The entire school would wait at their dining seats in a single dining hall, filled with endless rows of dining tables, in pin-drop silence. The schoolie (head girl) would say the grace ‘Thank you God for everything” and almost instantly the silence would convert into a deafening sound of cutlery clanking mixed with the chatter of the 450 schools girls. And it didn’t matter whether it was the kadi chawal Tuesday or the shahi paneer/butter chicken Thursday, the eagerness for the food was the same each meal.

The grace I guess was the last moment of patience between us and the food, a moment created for us hungry souls to feel the good fortune in what awaited us.

This one moment of silence, of patience, of prayer, probably even went a long in making the food more delectable ever.

As the rain came to a halt at the farm, off we were with buckets of aloe veras to plant, on a hillside near the water pump, as aloe needs a considerable amount of water to grow healthy.

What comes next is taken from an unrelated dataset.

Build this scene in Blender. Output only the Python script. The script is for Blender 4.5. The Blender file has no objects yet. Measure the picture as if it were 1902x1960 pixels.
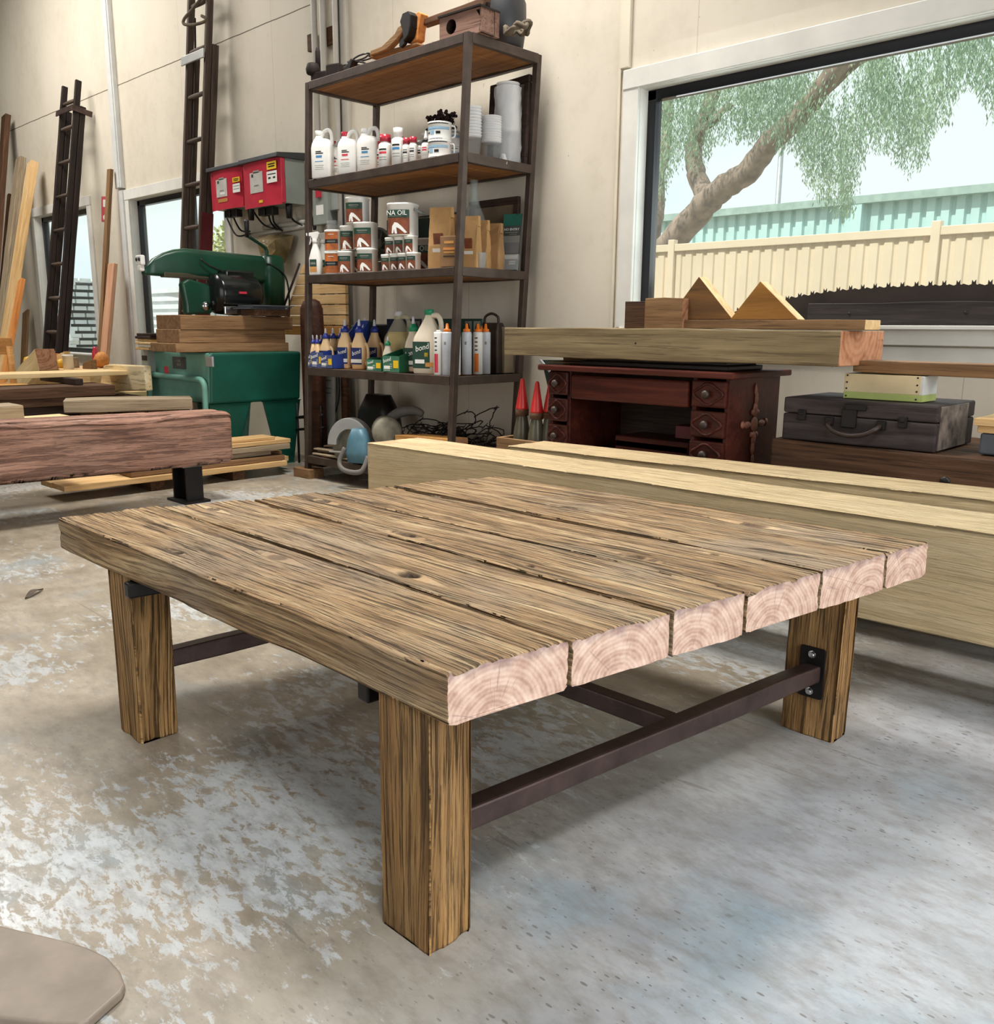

But what it needs even more, says Kalyani, as she teaches us to plant them into the soil, is prayer. Prayer that the plant grows into the healthiest plant, and it gives the maximum health and benefit to the person who uses it. And this is how each and every sapling and seed is planted on this farm.

What a thought.. I was blown with this idea !

Now imagine, if what we eat every day, has an embedded prayer in it, for our health… I can only imagine what power one such meal could have – if only we give it its due, take a moment to reflect on where our food is coming from, the soil it grew on, the person who sowed it, nurtured it over a few months, and toiled out in the open, in the heat, in the rain, to reach this to our dinner table.